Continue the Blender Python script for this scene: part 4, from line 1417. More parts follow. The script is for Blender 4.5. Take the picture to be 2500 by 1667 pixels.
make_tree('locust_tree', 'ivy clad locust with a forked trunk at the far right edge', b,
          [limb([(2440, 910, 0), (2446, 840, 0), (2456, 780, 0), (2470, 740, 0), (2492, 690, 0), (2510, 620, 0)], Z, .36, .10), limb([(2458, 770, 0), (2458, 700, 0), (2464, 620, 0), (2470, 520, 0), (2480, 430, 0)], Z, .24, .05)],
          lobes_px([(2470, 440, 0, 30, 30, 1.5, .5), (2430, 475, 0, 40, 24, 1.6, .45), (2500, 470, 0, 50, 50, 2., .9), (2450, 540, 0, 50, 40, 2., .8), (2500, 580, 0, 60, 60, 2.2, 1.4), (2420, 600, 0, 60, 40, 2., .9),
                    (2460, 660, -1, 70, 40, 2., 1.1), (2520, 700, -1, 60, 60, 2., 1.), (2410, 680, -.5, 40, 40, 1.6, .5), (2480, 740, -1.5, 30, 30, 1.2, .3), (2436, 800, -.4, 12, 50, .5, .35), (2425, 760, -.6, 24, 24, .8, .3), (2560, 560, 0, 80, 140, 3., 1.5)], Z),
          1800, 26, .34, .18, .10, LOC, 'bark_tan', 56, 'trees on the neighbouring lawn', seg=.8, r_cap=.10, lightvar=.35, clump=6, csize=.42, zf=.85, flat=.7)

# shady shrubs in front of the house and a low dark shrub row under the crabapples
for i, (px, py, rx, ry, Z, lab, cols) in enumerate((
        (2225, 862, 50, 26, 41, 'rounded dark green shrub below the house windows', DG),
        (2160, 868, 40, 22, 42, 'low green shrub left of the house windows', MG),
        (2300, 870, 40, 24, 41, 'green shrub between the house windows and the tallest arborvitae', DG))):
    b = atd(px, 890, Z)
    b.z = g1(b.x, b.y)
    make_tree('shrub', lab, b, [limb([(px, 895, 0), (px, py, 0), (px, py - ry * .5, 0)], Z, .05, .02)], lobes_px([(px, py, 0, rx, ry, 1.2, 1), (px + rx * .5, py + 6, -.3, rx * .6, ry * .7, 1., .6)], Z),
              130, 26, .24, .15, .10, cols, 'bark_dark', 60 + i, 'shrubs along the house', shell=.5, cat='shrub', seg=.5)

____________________

Reproduce every line of the data verbatim.

◆ **FINAL ANSWER**:
Continue the Blender Python script for this scene: part 4, from line 1417. More parts follow. The script is for Blender 4.5. Take the picture to be 2500 by 1667 pixels.
make_tree('locust_tree', 'ivy clad locust with a forked trunk at the far right edge', b,
          [limb([(2440, 910, 0), (2446, 840, 0), (2456, 780, 0), (2470, 740, 0), (2492, 690, 0), (2510, 620, 0)], Z, .36, .10), limb([(2458, 770, 0), (2458, 700, 0), (2464, 620, 0), (2470, 520, 0), (2480, 430, 0)], Z, .24, .05)],
          lobes_px([(2470, 440, 0, 30, 30, 1.5, .5), (2430, 475, 0, 40, 24, 1.6, .45), (2500, 470, 0, 50, 50, 2., .9), (2450, 540, 0, 50, 40, 2., .8), (2500, 580, 0, 60, 60, 2.2, 1.4), (2420, 600, 0, 60, 40, 2., .9),
                    (2460, 660, -1, 70, 40, 2., 1.1), (2520, 700, -1, 60, 60, 2., 1.), (2410, 680, -.5, 40, 40, 1.6, .5), (2480, 740, -1.5, 30, 30, 1.2, .3), (2436, 800, -.4, 12, 50, .5, .35), (2425, 760, -.6, 24, 24, .8, .3), (2560, 560, 0, 80, 140, 3., 1.5)], Z),
          1800, 26, .34, .18, .10, LOC, 'bark_tan', 56, 'trees on the neighbouring lawn', seg=.8, r_cap=.10, lightvar=.35, clump=6, csize=.42, zf=.85, flat=.7)

# shady shrubs in front of the house and a low dark shrub row under the crabapples
for i, (px, py, rx, ry, Z, lab, cols) in enumerate((
        (2225, 862, 50, 26, 41, 'rounded dark green shrub below the house windows', DG),
        (2160, 868, 40, 22, 42, 'low green shrub left of the house windows', MG),
        (2300, 870, 40, 24, 41, 'green shrub between the house windows and the tallest arborvitae', DG))):
    b = atd(px, 890, Z)
    b.z = g1(b.x, b.y)
    make_tree('shrub', lab, b, [limb([(px, 895, 0), (px, py, 0), (px, py - ry * .5, 0)], Z, .05, .02)], lobes_px([(px, py, 0, rx, ry, 1.2, 1), (px + rx * .5, py + 6, -.3, rx * .6, ry * .7, 1., .6)], Z),
              130, 26, .24, .15, .10, cols, 'bark_dark', 60 + i, 'shrubs along the house', shell=.5, cat='shrub', seg=.5)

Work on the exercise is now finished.